Inclusive Jewish Community Continues Year-Round

For 45 years, Camp Ramah in New England has fully included all campers – regardless of disability – in the routines of camp life:  swimming and boating, sports and the arts, daily tefilot, and Shabbat celebrations.  Each summer, CRNE’s warm and inclusive Jewish environment enables campers with disabilities in CRNE’s Tikvah Program to maximize their social, independent living and vocational skills.

For all members of its summer community, CRNE’s commitment to nurture Jewish souls and promote Jewish friendships does not end in August; it continues year-round, both in Palmer and in home towns where Ramahniks gather.  This commitment to providing meaningful Jewish and social experiences year-round is especially important to young people with disabilities, many of whom struggle to maintain appropriate peer relationships.  For many of them, their closest friends are their camp friends.  In recent years, CRNE has expanded its year-round programs for young people with disabilities, as campers and their parents have passionately requested.

These efforts fully flowered in February with the marking of Jewish Disability Awareness Month (JDAM).   Early in the month, Tikvah participants, families and staff members gathered for a reunion at Max’s Deli in the greater Washington, DC area.  On February 13, Tikvah participants, their parents and staff members joined college students from Columbia University, Barnard College and List College (the undergraduate program of the Jewish Theological Seminary) to daven Kabbalat Shabbat and share dinner, zmirot and favorite camp songs.  Tiki Lipton, a long-time Tikvah participant, shared with the group her own experiences as a teen with a disability and her suggestions for how to reach out to teens and young adults with disabilities.

And there was much more to mark JDAM:

  • Howard Blas, Director of CRNE’s Tikvah Program and of the National Ramah Tikvah Network, was the scholar-in-residence at an Inclusion Shabbaton in Newton, MA
  • Tali Cohen, Director of Vocational Services at CRNE, Matthew Levitt, a Tikvah parent, and Josh Sachs, who attends CRNE’s vocational program, joined with representatives of other Jewish camps to speak with DC-area families about the benefits of overnight camp for children with disabilities
  • CRNE partnered with other Boston-area organizations, including Gateways, Yachad, JCCs of Greater Boston, Jewish Big Brothers Big Sisters, among others, to present a film screening for the ReelAbilities Disabilities Film Festival
  • Shabbos is Calling, a weekly video chat that attracts campers and staff who discuss the weekly parsha and upcoming holidays, sing together and just schmooze, continued its long run of great online get-togethers – including a recent pre-Purim costume party!
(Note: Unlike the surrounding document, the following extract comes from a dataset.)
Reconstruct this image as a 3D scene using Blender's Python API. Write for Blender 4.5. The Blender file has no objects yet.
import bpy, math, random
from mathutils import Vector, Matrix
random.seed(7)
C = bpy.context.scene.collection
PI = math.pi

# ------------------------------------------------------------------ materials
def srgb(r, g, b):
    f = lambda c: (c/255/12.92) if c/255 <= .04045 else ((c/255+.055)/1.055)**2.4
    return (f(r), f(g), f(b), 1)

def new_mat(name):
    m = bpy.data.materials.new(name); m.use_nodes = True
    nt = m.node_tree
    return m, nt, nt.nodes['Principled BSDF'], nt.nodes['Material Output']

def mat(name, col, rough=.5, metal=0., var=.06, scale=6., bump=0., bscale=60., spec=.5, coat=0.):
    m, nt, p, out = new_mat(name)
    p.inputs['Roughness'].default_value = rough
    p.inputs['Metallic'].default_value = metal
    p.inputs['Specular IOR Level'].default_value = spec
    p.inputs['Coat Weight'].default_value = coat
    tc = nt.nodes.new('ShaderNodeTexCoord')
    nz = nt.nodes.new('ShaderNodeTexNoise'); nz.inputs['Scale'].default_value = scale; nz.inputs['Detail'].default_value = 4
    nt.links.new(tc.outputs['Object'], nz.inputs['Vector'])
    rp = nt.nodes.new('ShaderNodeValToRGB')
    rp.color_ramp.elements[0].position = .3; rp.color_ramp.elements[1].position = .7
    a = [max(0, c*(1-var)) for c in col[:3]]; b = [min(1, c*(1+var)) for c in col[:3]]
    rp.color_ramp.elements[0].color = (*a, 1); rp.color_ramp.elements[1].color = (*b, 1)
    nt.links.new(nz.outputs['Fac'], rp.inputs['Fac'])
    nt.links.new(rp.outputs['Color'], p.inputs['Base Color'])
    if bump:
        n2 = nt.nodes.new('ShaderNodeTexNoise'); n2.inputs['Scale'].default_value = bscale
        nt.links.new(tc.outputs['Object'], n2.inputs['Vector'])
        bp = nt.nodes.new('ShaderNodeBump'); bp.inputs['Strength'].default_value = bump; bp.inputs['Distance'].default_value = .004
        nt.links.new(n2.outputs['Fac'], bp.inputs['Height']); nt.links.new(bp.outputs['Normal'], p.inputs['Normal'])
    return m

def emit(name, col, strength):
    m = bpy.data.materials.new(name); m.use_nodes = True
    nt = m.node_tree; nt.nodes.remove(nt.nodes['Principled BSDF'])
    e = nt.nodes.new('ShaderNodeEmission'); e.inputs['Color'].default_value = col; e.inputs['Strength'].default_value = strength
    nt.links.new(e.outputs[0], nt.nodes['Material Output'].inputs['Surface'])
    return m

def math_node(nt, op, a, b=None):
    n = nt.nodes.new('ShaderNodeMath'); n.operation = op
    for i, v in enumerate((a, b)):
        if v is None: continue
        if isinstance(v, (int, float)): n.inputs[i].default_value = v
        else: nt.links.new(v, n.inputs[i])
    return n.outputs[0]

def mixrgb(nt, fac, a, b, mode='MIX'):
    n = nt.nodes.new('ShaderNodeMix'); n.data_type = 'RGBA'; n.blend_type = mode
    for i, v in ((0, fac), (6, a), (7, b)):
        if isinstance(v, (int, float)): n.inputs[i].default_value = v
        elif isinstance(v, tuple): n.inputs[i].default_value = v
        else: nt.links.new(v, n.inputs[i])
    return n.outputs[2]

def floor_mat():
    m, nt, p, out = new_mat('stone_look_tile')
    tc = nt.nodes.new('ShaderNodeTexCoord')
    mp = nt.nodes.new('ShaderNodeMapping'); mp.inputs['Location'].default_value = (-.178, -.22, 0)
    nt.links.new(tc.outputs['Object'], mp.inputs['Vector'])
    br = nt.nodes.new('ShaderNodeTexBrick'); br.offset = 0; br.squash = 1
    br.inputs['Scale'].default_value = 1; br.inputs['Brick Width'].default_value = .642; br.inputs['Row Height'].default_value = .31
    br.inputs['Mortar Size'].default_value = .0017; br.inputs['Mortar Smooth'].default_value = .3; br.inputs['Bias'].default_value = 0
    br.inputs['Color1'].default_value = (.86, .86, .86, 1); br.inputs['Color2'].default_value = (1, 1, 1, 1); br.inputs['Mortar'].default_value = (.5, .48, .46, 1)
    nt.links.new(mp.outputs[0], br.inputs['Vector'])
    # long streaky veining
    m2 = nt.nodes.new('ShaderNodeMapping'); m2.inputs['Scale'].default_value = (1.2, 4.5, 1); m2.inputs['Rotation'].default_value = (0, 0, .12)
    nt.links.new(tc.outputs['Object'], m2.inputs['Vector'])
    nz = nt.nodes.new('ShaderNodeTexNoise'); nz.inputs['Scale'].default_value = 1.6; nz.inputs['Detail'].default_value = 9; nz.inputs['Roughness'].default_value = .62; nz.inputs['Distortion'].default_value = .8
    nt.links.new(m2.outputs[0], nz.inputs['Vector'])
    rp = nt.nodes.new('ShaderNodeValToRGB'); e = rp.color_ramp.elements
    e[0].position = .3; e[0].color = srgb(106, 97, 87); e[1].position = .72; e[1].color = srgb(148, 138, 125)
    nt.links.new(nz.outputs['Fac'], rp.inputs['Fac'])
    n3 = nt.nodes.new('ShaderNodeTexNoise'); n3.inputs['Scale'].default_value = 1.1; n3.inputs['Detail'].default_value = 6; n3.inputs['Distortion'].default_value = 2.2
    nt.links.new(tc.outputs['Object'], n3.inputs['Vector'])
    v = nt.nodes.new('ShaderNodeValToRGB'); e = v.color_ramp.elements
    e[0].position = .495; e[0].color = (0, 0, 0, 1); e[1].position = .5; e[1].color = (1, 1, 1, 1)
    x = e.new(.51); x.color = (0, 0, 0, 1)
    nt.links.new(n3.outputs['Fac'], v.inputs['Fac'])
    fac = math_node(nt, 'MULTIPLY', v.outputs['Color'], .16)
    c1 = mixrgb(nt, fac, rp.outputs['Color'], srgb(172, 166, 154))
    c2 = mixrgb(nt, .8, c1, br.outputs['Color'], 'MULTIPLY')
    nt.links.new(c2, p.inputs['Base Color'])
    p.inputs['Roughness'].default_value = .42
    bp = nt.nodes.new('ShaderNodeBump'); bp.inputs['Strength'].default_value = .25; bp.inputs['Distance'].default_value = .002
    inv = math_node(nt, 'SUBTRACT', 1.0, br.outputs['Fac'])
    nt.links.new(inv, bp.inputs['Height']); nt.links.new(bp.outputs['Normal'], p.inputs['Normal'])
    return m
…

More opportunities to socialize with old friends and to make new ones are coming up.  This coming weekend, five young adults who participate in CRNE’s vocational training program will join their peers for a reunion in Palmer.  Next month, the third Tikvah Family Shabbaton in Palmer will provide families with young children with disabilities the opportunity to spend the weekend in a nurturing and accepting environment.  Several graduates of our Tikvah Program will serve on our childcare staff.

Our campers and staff members look forward to being together and renewing their friendships when camp re-opens in Palmer, in just over 100 days.  But until then, CRNE will pursue its mission to provide year-round Jewish programs and social opportunities for all members of its community.